I tak pichcą, wysilają się na snobistyczne krewetki, suszi, ślimaki, wszelkie robactwa obce naszemu podniebieniu. Gotują coś, potem to smażą, potem mielą, znowu smażą, duszą, dodając egzotycznych przypraw. Może kolejność inna, ale zawsze wielokrotnie przetwarzane, jakby nie traciły przy tym cennych witamin, i jakby kobiety miały za dużo czasu i koniecznie musiały stać cały dzień przy garach.
I tak od rana wszyscy gotują, a że robią często tuczące i słodkie przysmaki, po południu wchodzą na ekran programy o odchudzaniu, gotowaniu racjonalnym i objaśnianiu co nam szkodzi.
Czekam, kiedy swój program o gotowaniu będzie miał premier i prezydent. Może by się ich polubiło.
Kiedyś wyśmiewano kobiety z sąsiedniego kraju, że im wpaja się zasadę trzech K: kuchnia, kościół i dziecko (po ichniemu też na „k”). Wcale nie było to takie głupie. U nas teraz : seks i kuchnia.
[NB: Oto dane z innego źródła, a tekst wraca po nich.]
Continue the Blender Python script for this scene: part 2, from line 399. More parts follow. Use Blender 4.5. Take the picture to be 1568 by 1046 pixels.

Usilnie wpycha się nas do kuchni. Zamiast czego? Zamiast interesującej pracy, czytania, rozwoju osobistego, hobby. Nawet architekci wmawiają nam, że należy połączyć w jedno kuchnię z salonem i projektują coś w stylu dawnych wiejskich chat z wielką izbą kuchnio-salonem.
A ja mówię: kuchnia tylko dla kucharek! Każda kobieta w Polsce bywa kucharką. Ale niech nią będzie godzinę, dwie, dziennie, a nie całą dobę!
Polko, wyjdź z kuchni! Nie marnuj czasu na stanie przy garach i pichceniu pracochłonnych przepisów. W pokoju czekają książki. Tylko zamknij drzwi od kuchni.
Czekają? Jeśli nie, to maszeruj do księgarni, zapisz się do biblioteki! Kiedyś wszyscy tak robili i mniej nam byli potrzebni terapeuci czy porady niań. My czerpaliśmy spokój duszy oraz wiedzę życiową z książek. Tu przerwę, żeby nie popaść w banał, chociaż to dziwne, niby wszyscy wiedzą, co daje czytanie książek, a jakby nie wiedzieli. Przynajmniej ta połowa, co nie czyta.
– – –
*paciocha – wielka, drewniana łyżka do kosztowania gotujących się potraw;
** wałek – narzędzie żony, którym wałkuje ciasto, a w satyrach poskramia męża.